Surface or internal nucleation and crystallization of glass-ceramics

Abstract Fluoroapatite (Ca 5 (PO 4 ) 3 F) was precipitated in glass-ceramics via internal crystallization of base glasses. The crystals grew with a needle-like morphology in the direction of the crystallographic c -axis. Two different reaction mechanisms were analyzed: precipitation via a disordered primary apatite crystals and a solid state parallel reaction to rhenanite (NaCaPO 4 ) precipitation. In contrast to the internal nucleation used in the formation of fluoroapatite, surface crystallization was induced to precipitate a phosphate-free oxyapatite of NaY 9 (SiO 4 ) 6 O 2 -type. Internal nucleation and crystallization have been shown to be a very useful tool for developing high-strength lithium disilicate (Li 2 Si 2 O 5 ) glass-ceramics. A very controlled process was conducted to transform the lithium metasilicate glass-ceramic precursor material into the final product of the lithium disilicate glass-ceramic without the major phase of the precursor material.
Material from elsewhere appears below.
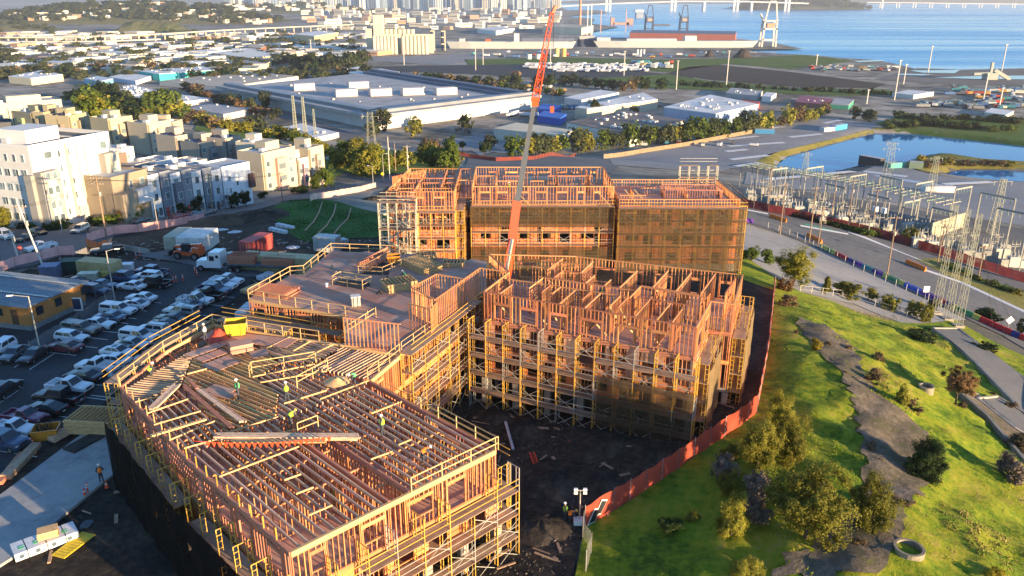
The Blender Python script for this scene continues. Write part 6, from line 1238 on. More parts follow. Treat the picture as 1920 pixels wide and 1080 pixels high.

The combination of all these methods allowed the driving forces of the internal nucleation and crystallization mechanisms to be explained. An amorphous phosphate primary phase was discovered in the process. Nucleation started at the interface between the amorphous phosphate phase and the glass matrix. The final products of all these glass-ceramics are biomaterials for dental restoration showing special optical properties, e.g. translucence and color close to dental teeth.